Below is some material; set it all down exactly, apart from the pictures.

• • • •

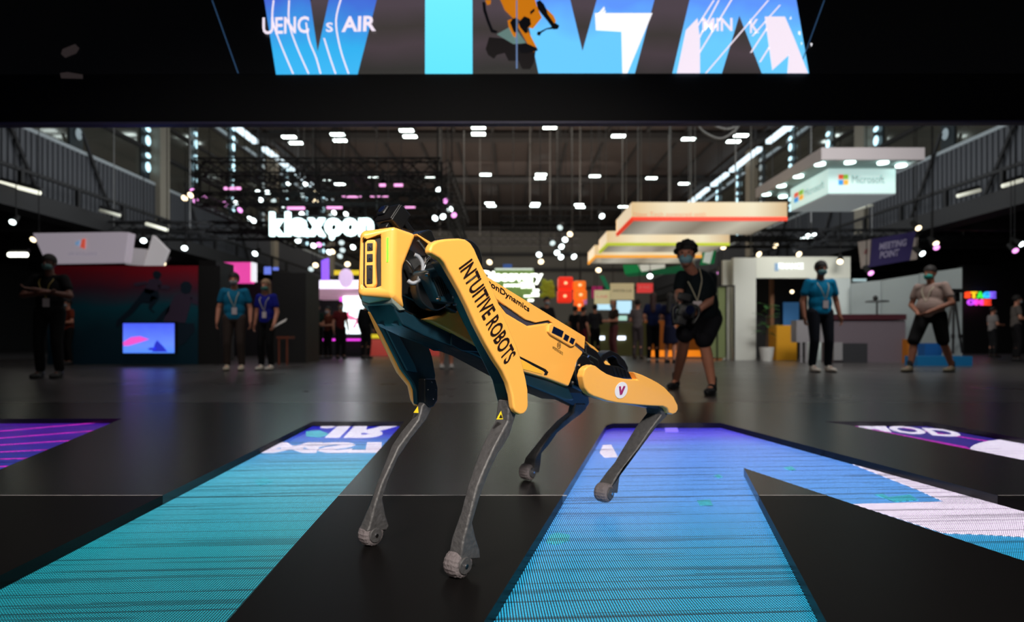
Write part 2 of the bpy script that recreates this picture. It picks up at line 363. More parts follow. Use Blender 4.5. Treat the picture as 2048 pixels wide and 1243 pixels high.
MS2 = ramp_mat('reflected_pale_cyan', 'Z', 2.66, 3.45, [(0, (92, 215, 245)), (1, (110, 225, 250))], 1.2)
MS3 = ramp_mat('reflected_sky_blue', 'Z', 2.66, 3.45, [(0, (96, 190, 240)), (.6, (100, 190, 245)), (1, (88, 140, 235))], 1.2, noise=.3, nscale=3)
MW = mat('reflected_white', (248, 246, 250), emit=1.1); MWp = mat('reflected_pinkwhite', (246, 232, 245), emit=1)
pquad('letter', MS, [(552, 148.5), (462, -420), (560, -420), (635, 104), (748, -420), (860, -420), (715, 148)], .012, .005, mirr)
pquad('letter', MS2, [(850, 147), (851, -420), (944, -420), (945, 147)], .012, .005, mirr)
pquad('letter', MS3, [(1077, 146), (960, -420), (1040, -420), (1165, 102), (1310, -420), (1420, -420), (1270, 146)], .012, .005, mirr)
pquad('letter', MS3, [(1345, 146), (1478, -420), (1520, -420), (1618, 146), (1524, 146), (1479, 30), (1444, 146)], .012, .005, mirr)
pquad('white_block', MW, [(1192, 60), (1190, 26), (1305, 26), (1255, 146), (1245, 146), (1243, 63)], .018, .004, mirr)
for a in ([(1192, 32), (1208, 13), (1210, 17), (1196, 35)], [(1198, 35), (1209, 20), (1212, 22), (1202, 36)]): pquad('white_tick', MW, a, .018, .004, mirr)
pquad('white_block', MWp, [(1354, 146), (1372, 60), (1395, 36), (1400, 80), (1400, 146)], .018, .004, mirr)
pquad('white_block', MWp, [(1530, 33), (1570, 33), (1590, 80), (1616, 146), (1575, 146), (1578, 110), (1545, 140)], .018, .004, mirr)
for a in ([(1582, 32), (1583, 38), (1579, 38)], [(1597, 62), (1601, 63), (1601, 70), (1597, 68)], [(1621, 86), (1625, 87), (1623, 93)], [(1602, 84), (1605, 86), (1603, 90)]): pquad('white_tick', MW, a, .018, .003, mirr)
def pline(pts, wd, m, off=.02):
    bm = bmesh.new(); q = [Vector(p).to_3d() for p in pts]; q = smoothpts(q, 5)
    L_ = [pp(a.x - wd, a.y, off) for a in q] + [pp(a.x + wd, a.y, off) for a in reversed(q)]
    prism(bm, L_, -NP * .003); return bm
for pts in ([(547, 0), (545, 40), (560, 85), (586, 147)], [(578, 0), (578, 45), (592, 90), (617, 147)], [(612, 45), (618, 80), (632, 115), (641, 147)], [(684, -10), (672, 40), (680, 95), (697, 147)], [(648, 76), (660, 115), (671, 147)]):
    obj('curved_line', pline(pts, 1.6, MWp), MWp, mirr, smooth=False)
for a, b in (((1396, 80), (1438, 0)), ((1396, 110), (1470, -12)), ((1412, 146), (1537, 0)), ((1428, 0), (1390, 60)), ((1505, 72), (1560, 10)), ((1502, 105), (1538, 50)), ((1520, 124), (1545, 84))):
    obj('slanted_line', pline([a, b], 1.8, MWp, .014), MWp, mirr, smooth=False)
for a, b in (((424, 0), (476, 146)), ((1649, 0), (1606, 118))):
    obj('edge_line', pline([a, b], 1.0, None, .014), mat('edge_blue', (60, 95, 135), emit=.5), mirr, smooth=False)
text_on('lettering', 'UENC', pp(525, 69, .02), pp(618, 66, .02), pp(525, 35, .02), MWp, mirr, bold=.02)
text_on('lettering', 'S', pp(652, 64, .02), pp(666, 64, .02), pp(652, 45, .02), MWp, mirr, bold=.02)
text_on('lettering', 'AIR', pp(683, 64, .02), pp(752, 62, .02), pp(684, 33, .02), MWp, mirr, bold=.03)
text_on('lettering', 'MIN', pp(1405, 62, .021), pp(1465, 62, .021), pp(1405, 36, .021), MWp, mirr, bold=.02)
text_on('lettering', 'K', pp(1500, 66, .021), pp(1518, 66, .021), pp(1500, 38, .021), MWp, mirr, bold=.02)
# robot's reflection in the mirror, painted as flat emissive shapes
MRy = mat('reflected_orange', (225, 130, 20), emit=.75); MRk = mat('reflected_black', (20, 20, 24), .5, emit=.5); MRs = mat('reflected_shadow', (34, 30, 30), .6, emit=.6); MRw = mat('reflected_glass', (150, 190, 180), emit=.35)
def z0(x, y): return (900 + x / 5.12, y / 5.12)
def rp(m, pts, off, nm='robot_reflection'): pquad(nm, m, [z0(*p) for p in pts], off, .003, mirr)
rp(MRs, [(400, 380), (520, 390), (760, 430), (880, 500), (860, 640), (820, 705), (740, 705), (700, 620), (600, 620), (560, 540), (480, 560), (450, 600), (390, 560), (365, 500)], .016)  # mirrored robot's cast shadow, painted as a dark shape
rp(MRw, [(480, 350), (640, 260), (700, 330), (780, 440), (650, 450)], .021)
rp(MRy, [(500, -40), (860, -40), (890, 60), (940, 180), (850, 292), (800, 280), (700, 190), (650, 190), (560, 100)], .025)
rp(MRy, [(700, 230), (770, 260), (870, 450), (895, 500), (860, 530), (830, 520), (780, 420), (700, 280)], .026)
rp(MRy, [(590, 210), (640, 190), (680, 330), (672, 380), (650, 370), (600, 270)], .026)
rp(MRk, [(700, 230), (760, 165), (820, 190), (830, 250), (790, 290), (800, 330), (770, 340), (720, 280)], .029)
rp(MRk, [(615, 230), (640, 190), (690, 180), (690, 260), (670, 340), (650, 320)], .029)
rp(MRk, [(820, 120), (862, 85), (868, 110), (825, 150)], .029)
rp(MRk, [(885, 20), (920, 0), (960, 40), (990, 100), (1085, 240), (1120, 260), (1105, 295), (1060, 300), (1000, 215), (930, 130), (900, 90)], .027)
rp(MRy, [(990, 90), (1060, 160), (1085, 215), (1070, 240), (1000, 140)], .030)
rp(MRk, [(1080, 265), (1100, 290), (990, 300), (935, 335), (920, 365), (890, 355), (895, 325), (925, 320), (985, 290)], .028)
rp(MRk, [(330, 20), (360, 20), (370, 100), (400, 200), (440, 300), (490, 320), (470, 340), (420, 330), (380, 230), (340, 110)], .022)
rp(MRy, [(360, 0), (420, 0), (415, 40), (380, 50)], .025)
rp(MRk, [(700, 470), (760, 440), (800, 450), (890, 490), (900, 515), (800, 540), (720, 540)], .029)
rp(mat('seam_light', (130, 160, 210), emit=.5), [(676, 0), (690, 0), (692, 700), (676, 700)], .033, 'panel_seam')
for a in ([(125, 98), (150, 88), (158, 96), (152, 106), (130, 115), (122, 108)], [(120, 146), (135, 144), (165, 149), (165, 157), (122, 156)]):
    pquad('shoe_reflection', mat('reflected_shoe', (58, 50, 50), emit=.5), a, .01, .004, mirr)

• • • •

- Answer for the task -
Write part 2 of the bpy script that recreates this picture. It picks up at line 363. More parts follow. Use Blender 4.5. Treat the picture as 2048 pixels wide and 1243 pixels high.
MS2 = ramp_mat('reflected_pale_cyan', 'Z', 2.66, 3.45, [(0, (92, 215, 245)), (1, (110, 225, 250))], 1.2)
MS3 = ramp_mat('reflected_sky_blue', 'Z', 2.66, 3.45, [(0, (96, 190, 240)), (.6, (100, 190, 245)), (1, (88, 140, 235))], 1.2, noise=.3, nscale=3)
MW = mat('reflected_white', (248, 246, 250), emit=1.1); MWp = mat('reflected_pinkwhite', (246, 232, 245), emit=1)
pquad('letter', MS, [(552, 148.5), (462, -420), (560, -420), (635, 104), (748, -420), (860, -420), (715, 148)], .012, .005, mirr)
pquad('letter', MS2, [(850, 147), (851, -420), (944, -420), (945, 147)], .012, .005, mirr)
pquad('letter', MS3, [(1077, 146), (960, -420), (1040, -420), (1165, 102), (1310, -420), (1420, -420), (1270, 146)], .012, .005, mirr)
pquad('letter', MS3, [(1345, 146), (1478, -420), (1520, -420), (1618, 146), (1524, 146), (1479, 30), (1444, 146)], .012, .005, mirr)
pquad('white_block', MW, [(1192, 60), (1190, 26), (1305, 26), (1255, 146), (1245, 146), (1243, 63)], .018, .004, mirr)
for a in ([(1192, 32), (1208, 13), (1210, 17), (1196, 35)], [(1198, 35), (1209, 20), (1212, 22), (1202, 36)]): pquad('white_tick', MW, a, .018, .004, mirr)
pquad('white_block', MWp, [(1354, 146), (1372, 60), (1395, 36), (1400, 80), (1400, 146)], .018, .004, mirr)
pquad('white_block', MWp, [(1530, 33), (1570, 33), (1590, 80), (1616, 146), (1575, 146), (1578, 110), (1545, 140)], .018, .004, mirr)
for a in ([(1582, 32), (1583, 38), (1579, 38)], [(1597, 62), (1601, 63), (1601, 70), (1597, 68)], [(1621, 86), (1625, 87), (1623, 93)], [(1602, 84), (1605, 86), (1603, 90)]): pquad('white_tick', MW, a, .018, .003, mirr)
def pline(pts, wd, m, off=.02):
    bm = bmesh.new(); q = [Vector(p).to_3d() for p in pts]; q = smoothpts(q, 5)
    L_ = [pp(a.x - wd, a.y, off) for a in q] + [pp(a.x + wd, a.y, off) for a in reversed(q)]
    prism(bm, L_, -NP * .003); return bm
for pts in ([(547, 0), (545, 40), (560, 85), (586, 147)], [(578, 0), (578, 45), (592, 90), (617, 147)], [(612, 45), (618, 80), (632, 115), (641, 147)], [(684, -10), (672, 40), (680, 95), (697, 147)], [(648, 76), (660, 115), (671, 147)]):
    obj('curved_line', pline(pts, 1.6, MWp), MWp, mirr, smooth=False)
for a, b in (((1396, 80), (1438, 0)), ((1396, 110), (1470, -12)), ((1412, 146), (1537, 0)), ((1428, 0), (1390, 60)), ((1505, 72), (1560, 10)), ((1502, 105), (1538, 50)), ((1520, 124), (1545, 84))):
    obj('slanted_line', pline([a, b], 1.8, MWp, .014), MWp, mirr, smooth=False)
for a, b in (((424, 0), (476, 146)), ((1649, 0), (1606, 118))):
    obj('edge_line', pline([a, b], 1.0, None, .014), mat('edge_blue', (60, 95, 135), emit=.5), mirr, smooth=False)
text_on('lettering', 'UENC', pp(525, 69, .02), pp(618, 66, .02), pp(525, 35, .02), MWp, mirr, bold=.02)
text_on('lettering', 'S', pp(652, 64, .02), pp(666, 64, .02), pp(652, 45, .02), MWp, mirr, bold=.02)
text_on('lettering', 'AIR', pp(683, 64, .02), pp(752, 62, .02), pp(684, 33, .02), MWp, mirr, bold=.03)
text_on('lettering', 'MIN', pp(1405, 62, .021), pp(1465, 62, .021), pp(1405, 36, .021), MWp, mirr, bold=.02)
text_on('lettering', 'K', pp(1500, 66, .021), pp(1518, 66, .021), pp(1500, 38, .021), MWp, mirr, bold=.02)
# robot's reflection in the mirror, painted as flat emissive shapes
MRy = mat('reflected_orange', (225, 130, 20), emit=.75); MRk = mat('reflected_black', (20, 20, 24), .5, emit=.5); MRs = mat('reflected_shadow', (34, 30, 30), .6, emit=.6); MRw = mat('reflected_glass', (150, 190, 180), emit=.35)
def z0(x, y): return (900 + x / 5.12, y / 5.12)
def rp(m, pts, off, nm='robot_reflection'): pquad(nm, m, [z0(*p) for p in pts], off, .003, mirr)
rp(MRs, [(400, 380), (520, 390), (760, 430), (880, 500), (860, 640), (820, 705), (740, 705), (700, 620), (600, 620), (560, 540), (480, 560), (450, 600), (390, 560), (365, 500)], .016)  # mirrored robot's cast shadow, painted as a dark shape
rp(MRw, [(480, 350), (640, 260), (700, 330), (780, 440), (650, 450)], .021)
rp(MRy, [(500, -40), (860, -40), (890, 60), (940, 180), (850, 292), (800, 280), (700, 190), (650, 190), (560, 100)], .025)
rp(MRy, [(700, 230), (770, 260), (870, 450), (895, 500), (860, 530), (830, 520), (780, 420), (700, 280)], .026)
rp(MRy, [(590, 210), (640, 190), (680, 330), (672, 380), (650, 370), (600, 270)], .026)
rp(MRk, [(700, 230), (760, 165), (820, 190), (830, 250), (790, 290), (800, 330), (770, 340), (720, 280)], .029)
rp(MRk, [(615, 230), (640, 190), (690, 180), (690, 260), (670, 340), (650, 320)], .029)
rp(MRk, [(820, 120), (862, 85), (868, 110), (825, 150)], .029)
rp(MRk, [(885, 20), (920, 0), (960, 40), (990, 100), (1085, 240), (1120, 260), (1105, 295), (1060, 300), (1000, 215), (930, 130), (900, 90)], .027)
rp(MRy, [(990, 90), (1060, 160), (1085, 215), (1070, 240), (1000, 140)], .030)
rp(MRk, [(1080, 265), (1100, 290), (990, 300), (935, 335), (920, 365), (890, 355), (895, 325), (925, 320), (985, 290)], .028)
rp(MRk, [(330, 20), (360, 20), (370, 100), (400, 200), (440, 300), (490, 320), (470, 340), (420, 330), (380, 230), (340, 110)], .022)
rp(MRy, [(360, 0), (420, 0), (415, 40), (380, 50)], .025)
rp(MRk, [(700, 470), (760, 440), (800, 450), (890, 490), (900, 515), (800, 540), (720, 540)], .029)
rp(mat('seam_light', (130, 160, 210), emit=.5), [(676, 0), (690, 0), (692, 700), (676, 700)], .033, 'panel_seam')
for a in ([(125, 98), (150, 88), (158, 96), (152, 106), (130, 115), (122, 108)], [(120, 146), (135, 144), (165, 149), (165, 157), (122, 156)]):
    pquad('shoe_reflection', mat('reflected_shoe', (58, 50, 50), emit=.5), a, .01, .004, mirr)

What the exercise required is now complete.